• YOUR GOAL
Repeat all of the data precisely.

• INFORMATION PROVIDED
::::::::

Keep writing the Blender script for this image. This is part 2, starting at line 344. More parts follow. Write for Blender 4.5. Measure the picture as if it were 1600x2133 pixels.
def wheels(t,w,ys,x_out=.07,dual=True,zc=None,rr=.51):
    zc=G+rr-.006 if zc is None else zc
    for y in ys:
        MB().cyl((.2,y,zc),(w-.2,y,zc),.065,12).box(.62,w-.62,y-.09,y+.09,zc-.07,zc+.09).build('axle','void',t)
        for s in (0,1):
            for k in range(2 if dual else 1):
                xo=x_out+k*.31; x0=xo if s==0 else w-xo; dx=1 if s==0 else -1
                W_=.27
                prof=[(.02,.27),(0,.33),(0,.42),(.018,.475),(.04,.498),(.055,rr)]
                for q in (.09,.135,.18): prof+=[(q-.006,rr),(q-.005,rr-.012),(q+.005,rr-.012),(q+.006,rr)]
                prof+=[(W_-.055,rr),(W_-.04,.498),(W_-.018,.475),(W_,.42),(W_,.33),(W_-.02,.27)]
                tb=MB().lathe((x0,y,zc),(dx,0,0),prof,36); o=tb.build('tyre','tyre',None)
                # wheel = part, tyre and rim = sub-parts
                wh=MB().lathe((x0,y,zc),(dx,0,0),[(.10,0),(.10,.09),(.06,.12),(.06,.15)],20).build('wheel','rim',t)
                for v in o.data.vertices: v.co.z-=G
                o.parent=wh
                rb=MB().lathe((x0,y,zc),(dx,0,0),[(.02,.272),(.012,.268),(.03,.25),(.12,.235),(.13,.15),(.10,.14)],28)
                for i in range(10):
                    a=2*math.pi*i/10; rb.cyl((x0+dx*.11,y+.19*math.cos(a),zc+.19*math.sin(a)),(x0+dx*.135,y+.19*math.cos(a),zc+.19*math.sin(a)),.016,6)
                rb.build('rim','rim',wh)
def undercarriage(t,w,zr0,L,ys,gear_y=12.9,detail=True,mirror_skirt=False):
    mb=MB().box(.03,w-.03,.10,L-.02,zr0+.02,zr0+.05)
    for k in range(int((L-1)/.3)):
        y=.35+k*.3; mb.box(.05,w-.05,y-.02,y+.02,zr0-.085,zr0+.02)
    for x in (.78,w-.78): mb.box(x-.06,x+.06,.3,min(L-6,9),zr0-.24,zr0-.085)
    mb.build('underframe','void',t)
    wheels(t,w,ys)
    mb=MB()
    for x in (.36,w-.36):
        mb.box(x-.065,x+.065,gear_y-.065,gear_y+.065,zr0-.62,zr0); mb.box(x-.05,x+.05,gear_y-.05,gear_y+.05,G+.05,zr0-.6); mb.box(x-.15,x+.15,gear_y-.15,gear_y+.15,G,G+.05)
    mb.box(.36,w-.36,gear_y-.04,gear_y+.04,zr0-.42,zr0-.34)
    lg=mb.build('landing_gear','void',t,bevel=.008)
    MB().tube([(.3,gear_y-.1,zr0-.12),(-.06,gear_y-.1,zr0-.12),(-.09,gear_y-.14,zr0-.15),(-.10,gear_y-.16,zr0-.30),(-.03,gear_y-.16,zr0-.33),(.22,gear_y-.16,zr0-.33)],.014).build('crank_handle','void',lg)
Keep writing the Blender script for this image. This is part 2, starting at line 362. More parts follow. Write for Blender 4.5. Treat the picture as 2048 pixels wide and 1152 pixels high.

::::::::

• SOLUTION TO THIS PROBLEM
Keep writing the Blender script for this image. This is part 2, starting at line 344. More parts follow. Write for Blender 4.5. Measure the picture as if it were 1600x2133 pixels.
def wheels(t,w,ys,x_out=.07,dual=True,zc=None,rr=.51):
    zc=G+rr-.006 if zc is None else zc
    for y in ys:
        MB().cyl((.2,y,zc),(w-.2,y,zc),.065,12).box(.62,w-.62,y-.09,y+.09,zc-.07,zc+.09).build('axle','void',t)
        for s in (0,1):
            for k in range(2 if dual else 1):
                xo=x_out+k*.31; x0=xo if s==0 else w-xo; dx=1 if s==0 else -1
                W_=.27
                prof=[(.02,.27),(0,.33),(0,.42),(.018,.475),(.04,.498),(.055,rr)]
                for q in (.09,.135,.18): prof+=[(q-.006,rr),(q-.005,rr-.012),(q+.005,rr-.012),(q+.006,rr)]
                prof+=[(W_-.055,rr),(W_-.04,.498),(W_-.018,.475),(W_,.42),(W_,.33),(W_-.02,.27)]
                tb=MB().lathe((x0,y,zc),(dx,0,0),prof,36); o=tb.build('tyre','tyre',None)
                # wheel = part, tyre and rim = sub-parts
                wh=MB().lathe((x0,y,zc),(dx,0,0),[(.10,0),(.10,.09),(.06,.12),(.06,.15)],20).build('wheel','rim',t)
                for v in o.data.vertices: v.co.z-=G
                o.parent=wh
                rb=MB().lathe((x0,y,zc),(dx,0,0),[(.02,.272),(.012,.268),(.03,.25),(.12,.235),(.13,.15),(.10,.14)],28)
                for i in range(10):
                    a=2*math.pi*i/10; rb.cyl((x0+dx*.11,y+.19*math.cos(a),zc+.19*math.sin(a)),(x0+dx*.135,y+.19*math.cos(a),zc+.19*math.sin(a)),.016,6)
                rb.build('rim','rim',wh)
def undercarriage(t,w,zr0,L,ys,gear_y=12.9,detail=True,mirror_skirt=False):
    mb=MB().box(.03,w-.03,.10,L-.02,zr0+.02,zr0+.05)
    for k in range(int((L-1)/.3)):
        y=.35+k*.3; mb.box(.05,w-.05,y-.02,y+.02,zr0-.085,zr0+.02)
    for x in (.78,w-.78): mb.box(x-.06,x+.06,.3,min(L-6,9),zr0-.24,zr0-.085)
    mb.build('underframe','void',t)
    wheels(t,w,ys)
    mb=MB()
    for x in (.36,w-.36):
        mb.box(x-.065,x+.065,gear_y-.065,gear_y+.065,zr0-.62,zr0); mb.box(x-.05,x+.05,gear_y-.05,gear_y+.05,G+.05,zr0-.6); mb.box(x-.15,x+.15,gear_y-.15,gear_y+.15,G,G+.05)
    mb.box(.36,w-.36,gear_y-.04,gear_y+.04,zr0-.42,zr0-.34)
    lg=mb.build('landing_gear','void',t,bevel=.008)
    MB().tube([(.3,gear_y-.1,zr0-.12),(-.06,gear_y-.1,zr0-.12),(-.09,gear_y-.14,zr0-.15),(-.10,gear_y-.16,zr0-.30),(-.03,gear_y-.16,zr0-.33),(.22,gear_y-.16,zr0-.33)],.014).build('crank_handle','void',lg)
Keep writing the Blender script for this image. This is part 2, starting at line 362. More parts follow. Write for Blender 4.5. Treat the picture as 2048 pixels wide and 1152 pixels high.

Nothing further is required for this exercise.